II. Essay questions.
1. What is the research basis of Hays' book? In other words, where and how did she carry out her study, over what period of time, with what methods?
2. What were the cultural meanings of the Personal Responsibility and Work Reconciliation Act of 1996, and why does Hays think it missed the mark both in terms causes and of solutions?
3. How are low income mothers in the United States affected by trends in the world and U.S. economies?
4. What is the history of U.S. provision for the poor? Pay particular attention to changes made or attempted during the New Deal and the Great Society/War on Poverty periods in our history.
4. Describe the workings of the Personal Responsiblity and Work Reconciliation Act, including both what Hays calls the family plan and the work plan? In what ways has this public policy been a success and in what ways not?
5. Why are the United States's provisions for the support of low income families less generous than in other industrial democracies? In particular, why have Americans been so concerned with what we consider to be the undeserving poor and why have we tended to think in terms of issues of character rather than in structural terms?

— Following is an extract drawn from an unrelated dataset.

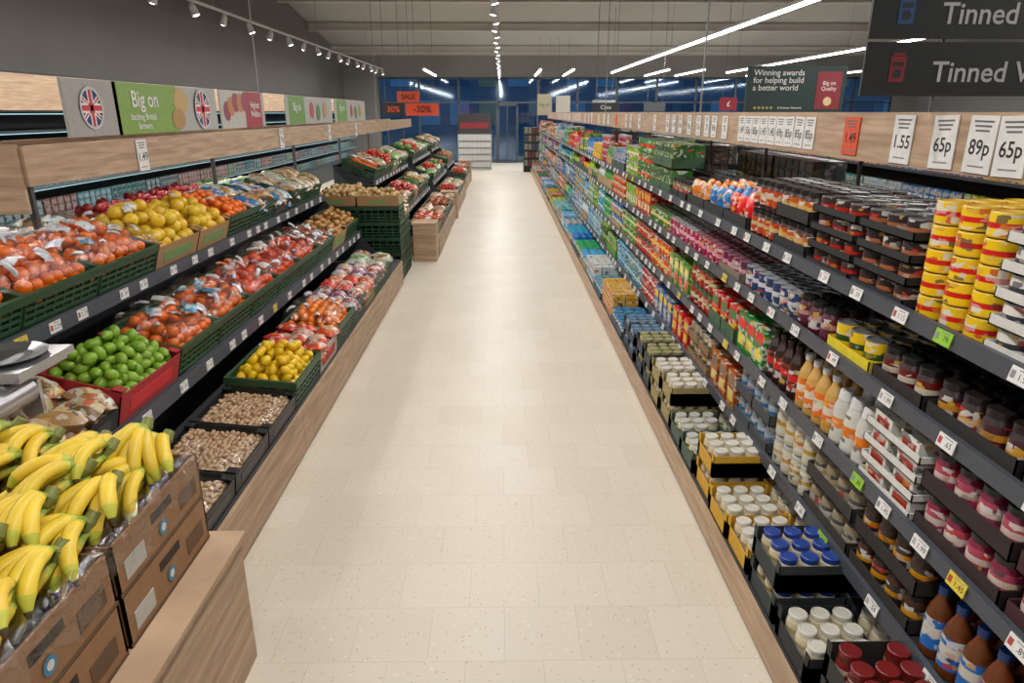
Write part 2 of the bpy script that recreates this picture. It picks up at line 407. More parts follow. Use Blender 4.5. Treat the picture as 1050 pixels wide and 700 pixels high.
gb=Batch(); gb.add(boxes(bx),[C('3a3c40'),C('b89a7c'),C('464a52')],I4)
gond=gb.obj('grocery_gondola_shelving',M_plain)
hw=simple('price_header_board',[(1.55,1.575,GY0,GY1,1.80,2.0),(2.0,2.02,GY0,GY1,1.80,2.0),(.985,1.0,GY0,GY1,.02,.16)],M_wood)
hw.parent=gond
P=lambda a,b,c='9c9c9c',d='2a2a2a':[sat(C(a,.8)),sat(C(b,.4)),sat(C(c)),sat(C(d))]
cream=[C('d8cfb8',.6),C('c0ae80',.4),C('ccc8bc'),C('d0c4a4')]
bluelid=[C('d4cbb4',.6),C('b09c60',.4),C('23408c'),C('ccc0a0')]
cream2=[C('cfc8b4',.6),C('6a8a5a',.4),C('b8b8b0'),C('cfc6a8')]
cased(1.0,.17,1.0,1.42,.6,[C('7c1a18',.6),C('d8d0c0',.4),C('6a1517'),C('4a100f')],C('6a4a34'),'jar',(1,))
cased(1.0,.17,1.43,1.76,.6,[C('8c241c',.6),C('d8d0c0',.4),C('701818'),C('54160f')],C('2a2a2a'),'jar',(2,))
cased(1.0,.17,1.78,2.06,.6,cream,C('22252a'),'tub',(1,))
cased(1.0,.17,2.08,2.36,.6,bluelid,C('2c3436'),'tub',(2,))
cased(1.0,.17,2.38,2.90,.6,cream,C('c99a28'),'tub',(1,))
cased(1.0,.17,2.92,3.2,.6,cream,C('c99a28'),'tub',(2,))
cased(1.0,.17,3.22,3.76,.6,cream2,C('4a5a4e'),'tub',(1,2))
cased(1.0,.17,3.78,4.34,.6,cream,C('9a8a5a'),'tub',(1,2))
cased(1.0,.17,4.36,4.92,.6,[C('b8a86a',.7),C('8a9a5a',.4),C('8a8a60'),C('a89c64')],C('3a3f45'),'jar',(1,2))
cased(1.0,.17,4.94,5.5,.6,[C('447098',.8),C('d0d0d0',.4),C('5c7c94')],C('34424e'),'can',(2,))
seg=[
 (0,5.52,6.1,'can',P('2f6d96','d0d0d0','4a7a9a'),2,6,'445566'),
 (0,6.12,6.8,'pack',P('c8a028','a0281c','b89028'),4,4,None),
 (0,6.82,7.4,'can',P('3c8098','d8d8d8','6a94a4'),2,6,'3a5a6a'),
 (1,1.0,1.35,'squeezy',P('6a2a1a','c0b090','a02a20','4a1d14'),1,4,None),
 (1,1.36,1.70,'bottle',P('3c6aa8','c8c4bc','1f3f78','5a3420'),1,4,None),
 (1,1.72,2.10,'jar',P('2a2420','b8863c','151515','3a2014'),2,4,'26221f'),
 (1,2.12,2.5,'tub',P('a8a090','4a4a4a','2a2a2a','847a68'),2,4,'33302c'),
 (1,2.52,2.9,'jar',P('c8c4b8','a8863c','b0b0b0','b8b4a0'),2,4,None),
 (1,2.92,3.4,'jar',P('8c98a0','44688c','8a8a8a','6a747c'),2,4,'404448'),
 (1,3.42,3.9,'box',P('9c5a2a','d4c080','786858','4a2c14'),1,4,None),
 (1,3.92,4.4,'can',P('988c78','504a40'),2,4,'8a6a48'),
 (1,4.42,4.9,'box',P('b43424','e0c068','c8b060'),1,4,None),
 (1,4.92,5.5,'box',P('3c6ca0','c0c0c0','e0c040'),1,4,None),
 (1,5.5,6.1,'can',P('a83028','d0d0d0'),2,4,None),
 (1,6.1,7.0,'can',P('3c8498','bfcad0'),2,4,None),
 (2,1.0,1.4,'jar',P('904050','c8b8b0','a08030','6a1f30'),2,4,'3a1a1c'),
 (2,1.42,1.8,'jar',P('984a5a','c8b8b0','202020','6a2438'),2,4,'2a1a1c'),
 (2,1.82,2.14,'pack',P('d0cfca','8a3a30','a89880'),4,3,'d0cfca'),
 (2,2.16,2.42,'squeezy',P('c8c6c0','d08030','d0d0d0','b8b6b0'),1,4,None),
 (2,2.42,2.75,'bottle',P('d07830','d0c8b8','c8c8c8','b89868'),1,4,None),
 (2,2.77,3.1,'bottle',P('3a2218','b8382c','201814','2a1610'),1,4,None),
 (2,3.12,3.5,'box',P('3c7a40','d8c860','c03028'),1,4,None),
 (2,3.52,4.0,'box',P('b83028','e0c868','3c6a3c'),1,4,'3c5a3c'),
 (2,4.02,4.5,'jar',P('943820','b8c0a0','3c6040','7a2c18'),2,4,None),
 (2,4.52,5.1,'box',P('5f8a48','c83828','e0d090'),1,4,None),
 (2,5.12,5.8,'can',P('c05a28','e0c878'),2,4,None),
 (2,5.8,6.5,'jar',P('b04830','c8c0a8','3c6040','902c18'),2,4,None),
 (2,6.5,7.3,'can',P('4e8a40','d0d0b8'),2,4,None),
 (3,1.0,1.45,'jar',P('7a1f24','c0a888','1a1a1a','2a0c10'),1,4,'1f1c1c'),
 (3,1.47,1.85,'jar',P('40202a','b88a54','1a1414','200c14'),1,4,'1f1c1c'),
 (3,1.87,2.16,'jar',P('5a1a1c','c0b8a8','141414','2c0c0c'),1,4,'241c1c'),
 (3,2.18,2.50,'can',P('d8bc30','2a4a2a','585858'),1,4,'d8c424'),
 (3,2.52,2.84,'jar',P('5a2a3a','a88080','181818','4a1424'),1,4,None),
 (3,2.86,3.5,'can',P('2c3c60','c8c8c8','8a8c90'),2,4,None),
 (3,3.52,3.9,'can',P('6a2a44','c098a0','705058'),2,4,'7a6a5a'),
 (3,3.92,4.5,'can',P('943050','c89098','8c6068'),2,4,None),
 (3,4.52,5.2,'can',P('984058','d8b0b8'),2,4,None),
 (3,5.22,5.9,'can',P('4a7a3a','d8c898','5a6a4a'),2,4,None),
 (3,5.9,6.6,'box',P('a83a34','e0c898','c89830'),1,4,None),
 (4,1.0,1.36,'tin',P('a89880','444444','808080'),4,4,'2a2a2a'),
 (4,1.38,1.68,'tin',P('d0cec8','30343a','a0a0a0'),5,4,'c8c6c0'),
 (4,1.70,2.04,'tin',P('dcbc1c','b83c28','c8a820'),5,4,None),
 (4,2.06,2.40,'tin',P('2a2024','98644c','3a3a3a'),4,4,'1c1c1e'),
 (4,2.42,2.78,'tin',P('3a2828','a03a30','2e2e2e'),4,4,'1c1c1e'),
 (4,2.80,3.15,'jar',P('b06028','c8a878','181818','2c1410'),2,4,'1a1a1c'),
 (4,3.17,3.5,'jar',P('a84c30','b8a888','181818','2c1410'),2,4,None),
 (4,3.52,3.9,'pouch',P('c83c30','d8c080'),1,4,'1f2022'),
 (4,3.9,4.3,'pouch',P('3c78b0','e0b840'),1,4,'1f2022'),
 (4,4.3,4.7,'pouch',P('d88830','d0c8b8'),1,4,'1f2022'),
 (4,4.74,5.2,'jar',P('887c68','a83c30','2a2a2a','5a4030'),1,4,'1a1c1e'),
 (4,5.2,5.9,'box',P('3f6a3c','a8b078','304a34'),2,3,'36543a'),
 (4,5.9,6.6,'can',P('3f7a40','c83830','4a5a48'),3,4,None),
]
for s in seg:
    lv,y0,y1,k,c,st,rw,tr=s; xf,z,cl,dp=LV[lv]
    fill(xf,z,cl,dp,y0,y1,k,c,st,rw,C(tr) if tr else None,sc={0:1,1:1.12,2:1.12,3:1.1,4:1.12}[lv] if k not in('box','can','bottle') else (1.35 if k=='box' and lv!=4 else 1.15))
pal1=[('4a8a48','d8c880'),('b83c2c','d8c890'),('d0a830','3c7a40'),('c8642c','d0d0b8'),('3c6ca0','c8c8c8'),('7aa040','d0d0b8'),('9a3448','c0a8a8'),('cac6b8','b83c2c'),('4e7a3a','d8b840'),('5c8a44','b83828')]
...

6. In accounting for the situation of poor mothers and their children in the U.S., how much weight would you give to issues of character and personal irresponsibility and how much to what Hays calls "pyramids of inequality." Support your arguments with evidence from the book or videos.
7. Why did the numbers of families on welfare and the number of single parent families increase so rapidly between the 1960s and the early 1990s? Was there a causal connection between the two trends? What is the evidence for your point of view?